>> start

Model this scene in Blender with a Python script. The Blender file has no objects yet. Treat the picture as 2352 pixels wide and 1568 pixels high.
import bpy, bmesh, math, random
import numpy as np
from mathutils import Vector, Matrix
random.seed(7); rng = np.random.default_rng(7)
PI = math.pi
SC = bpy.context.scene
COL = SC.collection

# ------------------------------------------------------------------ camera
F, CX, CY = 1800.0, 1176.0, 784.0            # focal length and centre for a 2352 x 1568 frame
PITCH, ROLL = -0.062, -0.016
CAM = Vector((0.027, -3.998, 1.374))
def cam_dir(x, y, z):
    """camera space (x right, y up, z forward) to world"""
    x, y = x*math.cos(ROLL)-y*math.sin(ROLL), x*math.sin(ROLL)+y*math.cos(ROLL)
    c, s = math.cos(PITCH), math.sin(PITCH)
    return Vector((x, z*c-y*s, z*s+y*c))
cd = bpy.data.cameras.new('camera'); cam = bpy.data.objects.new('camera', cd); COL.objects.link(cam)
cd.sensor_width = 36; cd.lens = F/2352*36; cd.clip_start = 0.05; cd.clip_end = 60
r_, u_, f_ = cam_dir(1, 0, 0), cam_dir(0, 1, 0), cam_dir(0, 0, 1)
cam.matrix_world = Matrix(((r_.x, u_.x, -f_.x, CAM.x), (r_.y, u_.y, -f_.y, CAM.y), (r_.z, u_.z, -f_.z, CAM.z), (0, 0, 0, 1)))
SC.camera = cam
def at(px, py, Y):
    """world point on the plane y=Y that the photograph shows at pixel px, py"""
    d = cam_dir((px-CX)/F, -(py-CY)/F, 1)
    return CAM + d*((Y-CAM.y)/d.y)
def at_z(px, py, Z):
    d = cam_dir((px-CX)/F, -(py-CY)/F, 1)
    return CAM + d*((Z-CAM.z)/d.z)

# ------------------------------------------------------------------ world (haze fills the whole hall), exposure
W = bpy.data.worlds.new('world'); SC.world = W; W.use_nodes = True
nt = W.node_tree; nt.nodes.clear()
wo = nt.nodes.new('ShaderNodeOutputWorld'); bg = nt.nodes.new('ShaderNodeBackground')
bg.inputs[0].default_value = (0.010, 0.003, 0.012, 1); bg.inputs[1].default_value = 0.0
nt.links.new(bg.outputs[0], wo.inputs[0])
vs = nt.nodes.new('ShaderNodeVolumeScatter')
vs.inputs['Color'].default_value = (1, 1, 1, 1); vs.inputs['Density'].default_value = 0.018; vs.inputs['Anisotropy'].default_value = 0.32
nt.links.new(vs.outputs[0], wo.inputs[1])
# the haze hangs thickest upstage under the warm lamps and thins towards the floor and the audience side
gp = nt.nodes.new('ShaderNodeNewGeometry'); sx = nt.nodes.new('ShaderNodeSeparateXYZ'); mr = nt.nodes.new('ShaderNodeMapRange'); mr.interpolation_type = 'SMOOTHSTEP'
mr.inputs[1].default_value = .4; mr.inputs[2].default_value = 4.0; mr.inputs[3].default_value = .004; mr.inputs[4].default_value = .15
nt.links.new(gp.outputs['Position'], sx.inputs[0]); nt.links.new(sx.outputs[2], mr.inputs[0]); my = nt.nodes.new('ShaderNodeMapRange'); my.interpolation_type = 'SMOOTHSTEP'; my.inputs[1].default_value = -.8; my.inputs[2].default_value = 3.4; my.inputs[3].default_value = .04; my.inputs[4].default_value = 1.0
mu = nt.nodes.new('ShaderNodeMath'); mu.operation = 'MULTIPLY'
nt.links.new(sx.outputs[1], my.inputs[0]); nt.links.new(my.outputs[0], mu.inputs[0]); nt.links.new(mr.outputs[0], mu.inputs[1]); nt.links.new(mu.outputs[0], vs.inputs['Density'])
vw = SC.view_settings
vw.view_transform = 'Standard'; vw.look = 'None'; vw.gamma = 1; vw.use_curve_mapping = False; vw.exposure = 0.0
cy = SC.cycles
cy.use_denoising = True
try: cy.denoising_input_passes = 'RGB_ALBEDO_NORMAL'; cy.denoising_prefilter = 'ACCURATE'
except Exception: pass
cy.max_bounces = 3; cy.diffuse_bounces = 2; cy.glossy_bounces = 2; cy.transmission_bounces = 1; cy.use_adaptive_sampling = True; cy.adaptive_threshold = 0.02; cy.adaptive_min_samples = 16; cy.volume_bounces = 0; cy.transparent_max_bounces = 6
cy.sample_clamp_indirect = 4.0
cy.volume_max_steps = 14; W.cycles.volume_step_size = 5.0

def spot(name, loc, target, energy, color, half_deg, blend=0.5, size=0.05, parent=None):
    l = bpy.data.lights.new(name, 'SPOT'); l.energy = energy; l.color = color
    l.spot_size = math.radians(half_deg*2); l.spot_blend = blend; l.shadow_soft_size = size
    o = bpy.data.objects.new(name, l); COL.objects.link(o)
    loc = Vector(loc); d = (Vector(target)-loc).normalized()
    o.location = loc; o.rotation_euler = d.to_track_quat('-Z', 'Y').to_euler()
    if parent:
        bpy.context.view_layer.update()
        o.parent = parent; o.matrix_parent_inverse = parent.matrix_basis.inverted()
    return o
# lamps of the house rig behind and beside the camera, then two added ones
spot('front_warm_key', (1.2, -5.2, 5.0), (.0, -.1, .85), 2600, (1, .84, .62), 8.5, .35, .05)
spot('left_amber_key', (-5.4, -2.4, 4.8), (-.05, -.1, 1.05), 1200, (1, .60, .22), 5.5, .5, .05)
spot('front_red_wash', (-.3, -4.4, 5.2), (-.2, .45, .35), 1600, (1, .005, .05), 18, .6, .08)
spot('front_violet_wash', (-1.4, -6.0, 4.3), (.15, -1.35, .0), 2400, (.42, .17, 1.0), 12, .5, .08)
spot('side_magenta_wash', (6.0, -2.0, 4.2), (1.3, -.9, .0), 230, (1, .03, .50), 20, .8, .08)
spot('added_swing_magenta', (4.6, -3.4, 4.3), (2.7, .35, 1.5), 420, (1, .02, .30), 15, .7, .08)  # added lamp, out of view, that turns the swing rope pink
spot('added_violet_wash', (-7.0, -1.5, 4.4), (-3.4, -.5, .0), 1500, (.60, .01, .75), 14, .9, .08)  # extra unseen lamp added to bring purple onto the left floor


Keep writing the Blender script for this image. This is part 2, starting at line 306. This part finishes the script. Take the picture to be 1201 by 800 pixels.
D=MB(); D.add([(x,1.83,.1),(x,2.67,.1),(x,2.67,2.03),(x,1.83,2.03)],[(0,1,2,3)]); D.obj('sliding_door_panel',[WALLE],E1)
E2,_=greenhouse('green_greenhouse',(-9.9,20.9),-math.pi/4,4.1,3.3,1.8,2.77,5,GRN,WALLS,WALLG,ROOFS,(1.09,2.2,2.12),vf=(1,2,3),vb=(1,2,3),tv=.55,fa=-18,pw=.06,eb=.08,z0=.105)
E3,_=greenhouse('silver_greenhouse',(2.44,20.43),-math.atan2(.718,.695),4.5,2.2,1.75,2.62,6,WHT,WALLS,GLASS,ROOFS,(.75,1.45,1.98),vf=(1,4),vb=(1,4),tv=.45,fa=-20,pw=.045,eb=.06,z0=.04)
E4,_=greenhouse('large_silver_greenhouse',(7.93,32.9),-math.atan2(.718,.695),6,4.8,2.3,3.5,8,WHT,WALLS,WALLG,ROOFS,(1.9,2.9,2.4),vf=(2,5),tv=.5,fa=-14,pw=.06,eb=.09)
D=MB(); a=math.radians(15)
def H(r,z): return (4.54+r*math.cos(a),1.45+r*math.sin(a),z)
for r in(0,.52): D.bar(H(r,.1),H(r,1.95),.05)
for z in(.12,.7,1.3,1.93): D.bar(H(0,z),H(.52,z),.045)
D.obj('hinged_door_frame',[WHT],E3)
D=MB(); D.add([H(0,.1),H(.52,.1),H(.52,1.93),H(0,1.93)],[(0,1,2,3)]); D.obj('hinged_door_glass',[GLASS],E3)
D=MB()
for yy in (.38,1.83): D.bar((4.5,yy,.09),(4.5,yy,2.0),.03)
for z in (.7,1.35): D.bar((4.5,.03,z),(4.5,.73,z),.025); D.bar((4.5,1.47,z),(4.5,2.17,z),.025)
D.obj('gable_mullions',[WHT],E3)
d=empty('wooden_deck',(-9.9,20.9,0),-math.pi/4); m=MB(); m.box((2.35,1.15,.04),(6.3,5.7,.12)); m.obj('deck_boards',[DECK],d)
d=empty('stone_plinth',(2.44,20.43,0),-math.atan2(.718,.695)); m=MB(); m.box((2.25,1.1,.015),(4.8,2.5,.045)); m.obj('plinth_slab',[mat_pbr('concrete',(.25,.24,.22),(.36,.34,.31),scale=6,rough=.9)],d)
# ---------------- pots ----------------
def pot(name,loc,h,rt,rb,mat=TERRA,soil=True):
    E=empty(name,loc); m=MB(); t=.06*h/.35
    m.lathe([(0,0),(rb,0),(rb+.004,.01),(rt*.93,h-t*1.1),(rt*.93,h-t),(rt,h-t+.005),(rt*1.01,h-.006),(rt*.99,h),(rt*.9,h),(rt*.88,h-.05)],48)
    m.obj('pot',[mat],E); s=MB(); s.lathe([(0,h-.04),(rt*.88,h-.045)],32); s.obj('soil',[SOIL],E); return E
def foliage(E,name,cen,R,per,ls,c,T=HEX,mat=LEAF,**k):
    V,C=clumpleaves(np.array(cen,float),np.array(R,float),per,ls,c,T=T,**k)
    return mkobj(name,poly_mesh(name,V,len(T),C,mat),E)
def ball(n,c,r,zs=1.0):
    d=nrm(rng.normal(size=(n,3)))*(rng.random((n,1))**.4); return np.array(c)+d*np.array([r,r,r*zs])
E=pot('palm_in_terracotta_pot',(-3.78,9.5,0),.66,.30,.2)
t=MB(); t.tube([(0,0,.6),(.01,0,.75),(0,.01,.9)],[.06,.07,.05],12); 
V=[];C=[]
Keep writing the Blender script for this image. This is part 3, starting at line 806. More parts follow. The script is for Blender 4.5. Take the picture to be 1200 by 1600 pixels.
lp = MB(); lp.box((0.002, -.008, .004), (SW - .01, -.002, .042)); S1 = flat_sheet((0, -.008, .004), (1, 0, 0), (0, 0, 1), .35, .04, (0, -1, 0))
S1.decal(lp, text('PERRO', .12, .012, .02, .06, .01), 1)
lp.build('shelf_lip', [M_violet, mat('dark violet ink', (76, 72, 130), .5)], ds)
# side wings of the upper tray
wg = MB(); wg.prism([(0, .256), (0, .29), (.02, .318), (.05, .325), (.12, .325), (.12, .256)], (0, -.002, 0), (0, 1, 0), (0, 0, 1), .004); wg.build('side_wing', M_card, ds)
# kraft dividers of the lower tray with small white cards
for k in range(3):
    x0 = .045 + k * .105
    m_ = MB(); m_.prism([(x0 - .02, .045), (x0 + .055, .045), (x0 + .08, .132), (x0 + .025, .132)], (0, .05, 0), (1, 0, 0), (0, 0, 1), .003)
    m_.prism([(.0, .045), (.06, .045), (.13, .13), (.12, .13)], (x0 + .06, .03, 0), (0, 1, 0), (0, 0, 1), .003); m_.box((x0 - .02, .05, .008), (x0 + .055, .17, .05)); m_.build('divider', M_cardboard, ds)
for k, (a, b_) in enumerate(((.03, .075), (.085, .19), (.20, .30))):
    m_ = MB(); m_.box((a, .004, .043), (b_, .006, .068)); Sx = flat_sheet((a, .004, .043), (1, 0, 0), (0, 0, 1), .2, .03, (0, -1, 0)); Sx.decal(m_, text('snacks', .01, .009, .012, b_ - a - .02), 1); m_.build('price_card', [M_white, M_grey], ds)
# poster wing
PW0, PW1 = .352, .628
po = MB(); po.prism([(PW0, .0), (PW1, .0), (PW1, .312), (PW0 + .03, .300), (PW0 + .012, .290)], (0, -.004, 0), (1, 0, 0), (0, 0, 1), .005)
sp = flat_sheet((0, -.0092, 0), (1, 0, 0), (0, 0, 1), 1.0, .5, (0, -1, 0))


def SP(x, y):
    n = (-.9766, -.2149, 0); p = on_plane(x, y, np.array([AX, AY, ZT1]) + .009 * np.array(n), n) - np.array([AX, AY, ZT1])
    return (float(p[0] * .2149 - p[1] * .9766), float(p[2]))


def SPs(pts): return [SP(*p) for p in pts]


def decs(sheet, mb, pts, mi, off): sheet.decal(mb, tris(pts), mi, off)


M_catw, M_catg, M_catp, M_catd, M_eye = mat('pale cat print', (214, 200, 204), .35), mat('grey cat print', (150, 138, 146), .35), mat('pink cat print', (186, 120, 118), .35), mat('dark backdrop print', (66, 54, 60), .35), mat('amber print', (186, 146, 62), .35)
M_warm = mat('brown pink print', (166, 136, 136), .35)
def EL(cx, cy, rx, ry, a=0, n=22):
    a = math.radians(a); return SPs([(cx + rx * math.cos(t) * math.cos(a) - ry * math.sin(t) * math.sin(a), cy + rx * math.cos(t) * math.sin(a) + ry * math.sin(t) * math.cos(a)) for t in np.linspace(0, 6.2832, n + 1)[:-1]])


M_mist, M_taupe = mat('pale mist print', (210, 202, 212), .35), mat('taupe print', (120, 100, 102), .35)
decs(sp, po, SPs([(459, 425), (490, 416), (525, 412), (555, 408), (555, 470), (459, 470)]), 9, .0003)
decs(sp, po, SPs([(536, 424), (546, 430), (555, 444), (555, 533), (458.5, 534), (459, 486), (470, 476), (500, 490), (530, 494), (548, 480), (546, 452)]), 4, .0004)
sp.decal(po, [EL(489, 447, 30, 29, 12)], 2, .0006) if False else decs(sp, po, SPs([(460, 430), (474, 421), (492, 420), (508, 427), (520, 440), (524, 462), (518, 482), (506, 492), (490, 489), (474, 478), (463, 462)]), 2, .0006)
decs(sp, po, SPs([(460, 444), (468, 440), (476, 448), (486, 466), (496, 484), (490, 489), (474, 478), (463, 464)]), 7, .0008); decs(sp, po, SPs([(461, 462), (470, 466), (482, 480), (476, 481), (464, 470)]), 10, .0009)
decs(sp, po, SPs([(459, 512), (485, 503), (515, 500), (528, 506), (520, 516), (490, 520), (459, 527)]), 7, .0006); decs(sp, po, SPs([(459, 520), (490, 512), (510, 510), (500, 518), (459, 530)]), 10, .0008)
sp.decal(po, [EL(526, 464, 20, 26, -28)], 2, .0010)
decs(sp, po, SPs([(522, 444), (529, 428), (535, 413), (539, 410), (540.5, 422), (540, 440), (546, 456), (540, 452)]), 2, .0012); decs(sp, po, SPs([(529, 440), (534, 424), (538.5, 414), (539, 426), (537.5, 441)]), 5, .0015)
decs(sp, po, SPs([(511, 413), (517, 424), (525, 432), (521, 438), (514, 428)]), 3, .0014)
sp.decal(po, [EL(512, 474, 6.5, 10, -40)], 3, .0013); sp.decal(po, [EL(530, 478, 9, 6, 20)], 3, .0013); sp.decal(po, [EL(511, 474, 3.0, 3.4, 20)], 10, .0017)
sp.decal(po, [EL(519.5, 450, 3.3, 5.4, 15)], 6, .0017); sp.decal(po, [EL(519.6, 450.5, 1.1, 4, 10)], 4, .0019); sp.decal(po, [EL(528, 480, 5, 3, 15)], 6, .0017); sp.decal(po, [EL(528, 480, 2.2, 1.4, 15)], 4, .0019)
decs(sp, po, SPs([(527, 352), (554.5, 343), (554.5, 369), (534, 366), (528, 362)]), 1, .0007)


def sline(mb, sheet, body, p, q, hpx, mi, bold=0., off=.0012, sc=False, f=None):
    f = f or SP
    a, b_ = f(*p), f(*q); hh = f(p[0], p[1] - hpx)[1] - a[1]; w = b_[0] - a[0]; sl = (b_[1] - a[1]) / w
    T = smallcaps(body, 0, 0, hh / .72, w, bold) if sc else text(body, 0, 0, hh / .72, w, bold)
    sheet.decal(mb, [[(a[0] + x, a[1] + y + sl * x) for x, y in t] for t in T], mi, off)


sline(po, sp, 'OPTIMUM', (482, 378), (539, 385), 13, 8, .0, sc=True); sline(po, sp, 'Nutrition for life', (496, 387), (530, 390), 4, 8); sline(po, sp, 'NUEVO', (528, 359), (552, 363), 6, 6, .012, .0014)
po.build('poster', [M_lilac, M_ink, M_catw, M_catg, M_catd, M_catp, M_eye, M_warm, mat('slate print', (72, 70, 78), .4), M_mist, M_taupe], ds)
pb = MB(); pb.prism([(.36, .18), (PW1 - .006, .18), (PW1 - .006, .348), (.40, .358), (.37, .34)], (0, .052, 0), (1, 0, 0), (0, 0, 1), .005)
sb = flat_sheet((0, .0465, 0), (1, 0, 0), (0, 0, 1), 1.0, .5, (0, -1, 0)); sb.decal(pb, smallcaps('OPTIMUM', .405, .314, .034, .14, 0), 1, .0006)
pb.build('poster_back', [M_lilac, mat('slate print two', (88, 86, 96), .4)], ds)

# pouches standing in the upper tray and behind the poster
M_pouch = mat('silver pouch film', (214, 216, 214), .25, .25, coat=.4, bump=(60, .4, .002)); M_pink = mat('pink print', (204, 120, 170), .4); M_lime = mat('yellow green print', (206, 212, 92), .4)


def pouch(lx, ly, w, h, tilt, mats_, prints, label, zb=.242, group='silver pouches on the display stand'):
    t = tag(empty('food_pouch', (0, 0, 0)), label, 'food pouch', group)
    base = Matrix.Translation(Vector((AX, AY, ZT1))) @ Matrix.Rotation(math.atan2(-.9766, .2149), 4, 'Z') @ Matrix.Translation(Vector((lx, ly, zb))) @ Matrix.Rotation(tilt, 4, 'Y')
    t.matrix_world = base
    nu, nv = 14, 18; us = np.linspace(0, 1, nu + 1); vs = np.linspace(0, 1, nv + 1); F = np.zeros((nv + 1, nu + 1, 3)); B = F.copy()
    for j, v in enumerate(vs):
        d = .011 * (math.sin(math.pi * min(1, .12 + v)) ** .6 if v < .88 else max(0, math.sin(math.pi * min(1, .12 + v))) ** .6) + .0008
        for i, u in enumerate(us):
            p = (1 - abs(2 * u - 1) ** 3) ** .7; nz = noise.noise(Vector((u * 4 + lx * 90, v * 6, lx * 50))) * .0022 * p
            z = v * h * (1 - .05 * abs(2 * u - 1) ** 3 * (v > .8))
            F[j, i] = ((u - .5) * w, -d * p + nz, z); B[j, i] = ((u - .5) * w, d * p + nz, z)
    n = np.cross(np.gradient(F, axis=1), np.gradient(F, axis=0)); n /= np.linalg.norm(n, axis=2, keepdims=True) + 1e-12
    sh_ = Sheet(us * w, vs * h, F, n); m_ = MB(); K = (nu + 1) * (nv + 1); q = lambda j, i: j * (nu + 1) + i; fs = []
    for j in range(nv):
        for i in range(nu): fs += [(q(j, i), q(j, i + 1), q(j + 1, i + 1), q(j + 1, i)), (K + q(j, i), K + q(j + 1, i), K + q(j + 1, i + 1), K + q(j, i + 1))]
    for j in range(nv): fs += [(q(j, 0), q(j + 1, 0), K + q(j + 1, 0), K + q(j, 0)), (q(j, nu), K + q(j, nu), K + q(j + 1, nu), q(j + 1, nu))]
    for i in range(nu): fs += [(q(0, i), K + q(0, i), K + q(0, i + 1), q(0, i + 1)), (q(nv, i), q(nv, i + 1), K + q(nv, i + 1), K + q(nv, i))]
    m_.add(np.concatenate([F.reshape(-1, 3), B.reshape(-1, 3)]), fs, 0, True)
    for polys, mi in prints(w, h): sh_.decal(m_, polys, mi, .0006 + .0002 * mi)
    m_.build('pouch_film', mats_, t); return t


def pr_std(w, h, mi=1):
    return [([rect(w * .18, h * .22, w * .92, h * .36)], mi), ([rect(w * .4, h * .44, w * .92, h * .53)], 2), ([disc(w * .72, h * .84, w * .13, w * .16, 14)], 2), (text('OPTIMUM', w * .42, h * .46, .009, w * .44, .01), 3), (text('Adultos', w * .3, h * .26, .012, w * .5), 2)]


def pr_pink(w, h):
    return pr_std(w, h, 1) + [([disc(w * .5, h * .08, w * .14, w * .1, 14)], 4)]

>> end

What is expected —
Exactly as they stand, set down the lines from the top of the data through the line with "COL = SC.collection".

Complete output —
Model this scene in Blender with a Python script. The Blender file has no objects yet. Treat the picture as 2352 pixels wide and 1568 pixels high.
import bpy, bmesh, math, random
import numpy as np
from mathutils import Vector, Matrix
random.seed(7); rng = np.random.default_rng(7)
PI = math.pi
SC = bpy.context.scene
COL = SC.collection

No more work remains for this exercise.